What can be done globally?

  • Initiating and supporting international efforts to combat forest loss and degradation, including those under the New York Declaration on Forests to halve global natural forest loss by 2020, and end it by 2030.
  • Driving the restoration of 150 million hectares of degraded landscapes and forest lands by 2020 and 350 million hectares by 2030 through the Bonn Challenge.
    • Reaching the 350 million hectare target could sequester up to 1.7 gigatonnes of carbon dioxide equivalent annually.
  • Enabling rights-based land use ensures community involvement in land-use outcomes.
    • Strengthening community control over forests will also help to alleviate poverty, empower women and men, enhance biodiversity, and sustainably manage forests.
  • Engaging the private sector and striving to make sure benefits – such as those from Reducing Emissions from Deforestation and Forest Degradation (REDD+) – are equitably shared with local landowners and forest communities.

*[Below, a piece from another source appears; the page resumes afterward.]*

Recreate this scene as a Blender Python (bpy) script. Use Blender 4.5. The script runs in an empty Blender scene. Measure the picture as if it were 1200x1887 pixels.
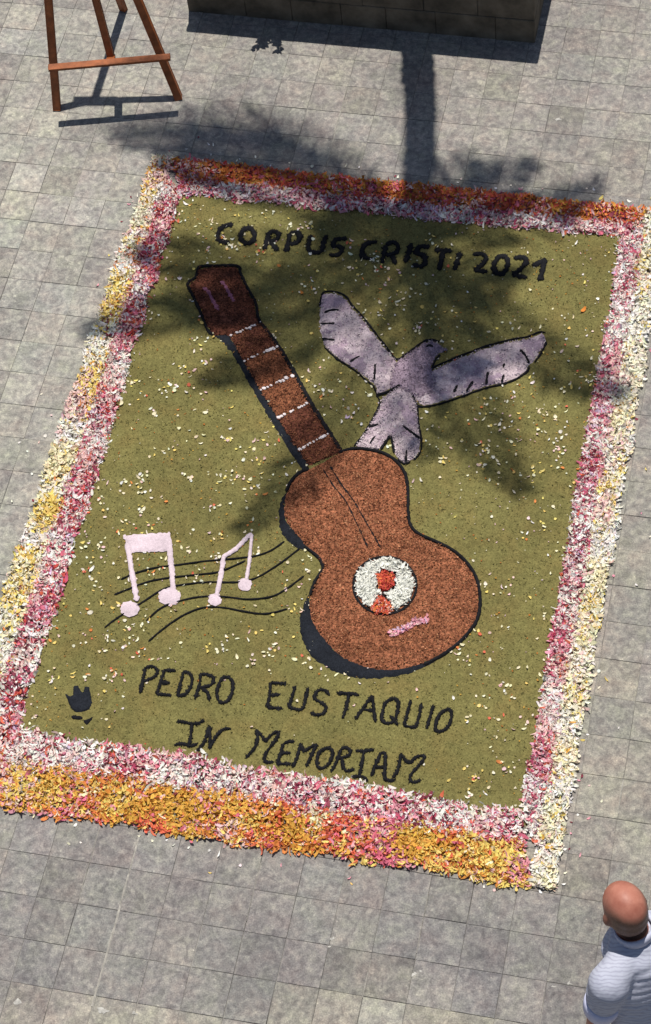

Forests are one of the most important solutions to addressing the effects of climate change. Approximately 2.6 billion tonnes of carbon dioxide, one-third of the CO2 released from burning fossil fuels, is absorbed by forests every year. Therefore increasing and maintaining forests is an essential solution to climate change.

Drishti Input:

Climate adaptation needs to be equally accompanied by climate mitigation. Discuss the statement in light of the role played by the forest in mitigating climate change?